No one seemed to notice me as they all excitedly formed a herd of humanity to the open gates which, I might add, look something like the entrance to Paramount Pictures. I felt like an oversized garden gnome or kitschy pink flamingo (both things I adore, by the way), a little out of place in my own universe.

Several dozen more couples and families made their way to the open house, their cars lining the street. I had seen the floor plan and amenities sheet months ago after David filched one from the realtor's sign case. I knew that the visitors would ooh and ahh over over Italian granite countertops, a five car garage, and a computerized sprinkler system.

I became aware of my aching, wrinkling wet thumb plugging the plastic hose and thought, happily, to myself: this is all the sprinkler system you really need.

Saturday, June 03, 2006

Morning paper


Here's what your Saturday morning looks like when your yard has mature trees and your kids have immature friends.

I should have gotten up at 2 a.m. and looked out the window instead of merely mumbling at the dogs to "quit barking at the neighbor's damn cat."
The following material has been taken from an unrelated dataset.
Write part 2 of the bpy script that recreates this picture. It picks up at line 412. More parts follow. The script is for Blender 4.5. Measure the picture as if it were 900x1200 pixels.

Hmmm. A mystery. Whomever did this had a terrific throwing arm, I discovered when I had to blast the garden hose thirty feet high to coax the paper streamers into dropping down like dead snakes. So that would rule out a good portion of Kate's theater and choir pals.

The culprit(s) spared no expense, using at least eight double rolls of Ultra Premium Charmin. I marvelled at its cushy softness and am considering switching brands. Darn upscale kids.

But who? Most of Kate's friends have access to cars but few have the gumption to break curfew.

Secretly, I'm a little pleased to know that high school kids haven't changed much in thirty years, and that Kate is enough of a blip on the social radar to warrant this bit of deliquent attention. The TP actually looked kind of festive swaying in the morning breeze. There are still vestiges of unreachable white fluff lingering, which should come down with the next good rain.

In our part of the Lone Star state, that should be by about October.

Maybe by then the mystery will be solved.